Tuesday, January 6, 2009

Everyday Life: Table Conversation



1Reading will always accompany the meals of the brothers. The reader should not be the one who just happens to pick up the book, but someone who will read for a whole week, beginning on Sunday. 5Let there be complete silence. No whispering, no speaking—only the reader’s voice should be heard there. RB 38


At a conference I attended a sister from a very traditional, enclosed community was talking about table conversation in her monastery. “Sometimes I swear, if I hear one more sister talk about the cows I’m going to scream.” One of the ways her community supported itself was through raising cattle on its land. As a result the antics of the cows, which ones got out, recent births, deaths, prices, personalities and feeding habits, tended to dominate the dinner table conversation.

Personally, it was all I could do not to stand up and say “Yes! At last someone is talking about the problem of insipid supper conversations at monastic meals!” Up to that point I was afraid that ours was the only monastery with an abysmally low level of edifying conversation at meals. Of course it also shattered my illusions that perhaps at least at more contemplative monasteries members would somehow be imbued with a deeper level of spirituality and would live in a rarified atmosphere of profound conversations about God.

At our monastery we don’t talk about the cows, but there are times when I wonder whether talking about cows might be a scintillating change. We regularly talk about the weather of course. In fact we can manage to spend all of dinner comparing the precipitation this year and last year, the forecast for the coming week, the general accuracy of forecasts, whether the farmers need rain or sun or snow or anything else, and on and on and on.

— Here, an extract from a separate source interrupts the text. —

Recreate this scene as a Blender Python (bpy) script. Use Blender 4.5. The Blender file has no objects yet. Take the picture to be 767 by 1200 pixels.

Of course the weather is rivaled only by the popular topic of speculation about guests. Even in a monastery with frequent guests, and Benedict noted in his Rule that a monastery will never be without guests, the popular sport of wondering about guests never seems to lose its attraction. “So who is that woman over at the next table, is she a retreatant? a relative? a guest? where is she from? what does she do? how long will she be here? Even the barest piece of information can be stretched out into endless speculation with only a minimal need for actual facts.

I used to be deeply frustrated and not a little exasperated by the level of conversation. We are monastics, can’t we talk about something more profound or at least a little less trivial? But I also gradually came to notice what would happen when the same guests or retreatants whom we speculated about at length would begin to talk about their spiritual life at the supper table. People whom we didn’t know, who were only passing through, would sometimes share the most profound, intimate experiences of God’s work in their lives. Total strangers would begin sharing their deep loneliness, hunger for God, the joy of sensing a unity with the transcendent that they experienced in our chapel, on our hill, or in a spiritual direction conference. Strangely enough these conversations tended to be a little disturbing, somewhat voyeuristic, as if this guest had suddenly stripped naked or started talking about their intimate relationships with their spouse.

All of us have come to the monastery to seek God. In that sense those of us who are sisters are not unusual. Most people have a relationship with God, they go to Church, read Scripture, pray and believe in the basic tenants of faith. But at the same time, as monastics we profess to be different, we intentionally put God at the center of our life and orient our life around the unseen but absolutely real presence of God. This desire for God and our willingness to lead a life so different from most other people is what drives us, sets us apart, and is the guiding principle of our life. But this seeking God, centering our life around this quest, is also deeply, profoundly personal. For those of us who have professed celibacy it is the most intimate part of our life. To us God is not a matter of belief but of relationship, God is who we know and not simply what we believe. And unlike people who visit for a little while, that relationship is meant to be absolute and exclusive.

Perhaps that is why we talk about the weather. It isn’t easy to talk about the deepest longings of your heart over mashed potatoes. It is hard to express your most profound sense of connectedness with God in the presence of people you see in the bathroom every day. Pouring out the most intimate details of your soul and then going to a meeting about a new list of house chores can be very disconcerting. We live in community, with one another, every day, day in and day out, year after year. We share virtually every aspect of our lives. Maybe that is why it is so hard to share the deepest parts of ourselves, I don’t know, but it helps me to understand why we may need to talk about the cows or the weather.

Benedict, who as always was very wise, mandated table reading in his monastery. A reader, someone who could “edify” the hearers and not just anyone who picked up a book, would read appropriate material at the meals and the monks would keep silence. We don’t do that anymore, we tend to think that this practice is detrimental to the building up of relationships in community. Perhaps. Our world certainly has little in common with Benedict’s. But Benedict also knew that the interior landscape of our heart is a very fragile place, this deep interior space where God comes to dwell cannot stand too much traffic, the heavy footprints, poking and prodding of expression, our relationship with God, grows best away from the forced intimacy of casual conversation.